Thursday, July 13, 2006

Passion

I am a naive and small-minded individual. I don't watch the news, I don't read the paper. I have little interest in world affairs, or even local ones for that matter. Unless they directly affect my day to day life. My reality doesn't extend much beyond my own front door. I don't think I've ever seen the "bigger picture", and I doubt I'd be able to find it if I looked.

I have no thirst for life. I am not excited to get up every morning and face the challenges of the day. I have no sense of adventure. I do not go out of my way to seek out new life experiences. In fact, I'd even go so far as to say I try to avoid them in some ways. Now, one could argue that Megan invalidates all that - she is by definition one of life's biggest adventures. And that is true, and for that I am grateful. Is she the only adventure I need?

I have nothing wholly my own that I am passionate about. What I mean by this is two things. One, video games cannot be considered a passion. Second, I don't think a separate person can be defined as a passion. As much as I love Andrea and Megan with all my heart, I don't define them as a "passion" in the true sense of the word.

To quote the most famous of movies, "You see Bob, it's not that I'm lazy, it's that I just don't care." Where does this apathy come from? Did I create this in my life, or did my life create it in me? Do all these traits make me a bad person? A boring person? An uninteresting individual with nothing really worthwhile to add? Can I change these apathetic qualities in myself? Do I even want to?

Andrea once told me, she read somewhere that most 20-somethings try a lot of different things to figure out what it is they really want/enjoy/are passionate about. Did I skip that whole phase through a drunken-Everquest-working induced haze?

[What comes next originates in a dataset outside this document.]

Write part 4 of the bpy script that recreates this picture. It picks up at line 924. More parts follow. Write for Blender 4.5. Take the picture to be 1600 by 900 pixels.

The truth is, none of these questions even matter. There is only one question in my mind that really matters right now. How will these traits translate to Megan as she grows up? I feel like Darth Vader, when he tells Luke that it's too late for him. It feels like I've gone too far down the apathetic path of life (Dark Side) to change... I can't simply WILL myself to start caring about dying kids in Africa, the war in Iraq, or who's running for office in Minnesota.

Can I instill a thirst for life in Megan, when I don't feel like I have that myself? Can I encourage her to become passionate about the things she enjoys, when I'm not sure I even do that for myself? Can I teach her that there are important things in life, beyond our own immediate needs and desires, when I don't know if I truly believe that? Do I really have any control over these things, or does it not even matter? I just don't know.

As a parting word on today's post, I would like to assure my readers that the above post has nothing to do with happiness. In my mind, happiness and apathy are two completely unrelated topics. I'd expand more on what I mean, but this post is already getting out of hand so I'll just have to bank that for another day.

And finally, I encourage everyone to ask yourself: What is your passion?

5 comments:

brent said...

hmm interesting.

Anonymous said...

I think whatever you do in life that makes you happy and doesn't hurt anyone qualifies for just as fulfilling a life as anyone else. But on that note, after you have a kid a lot changes in your mind no matter how much you thought before.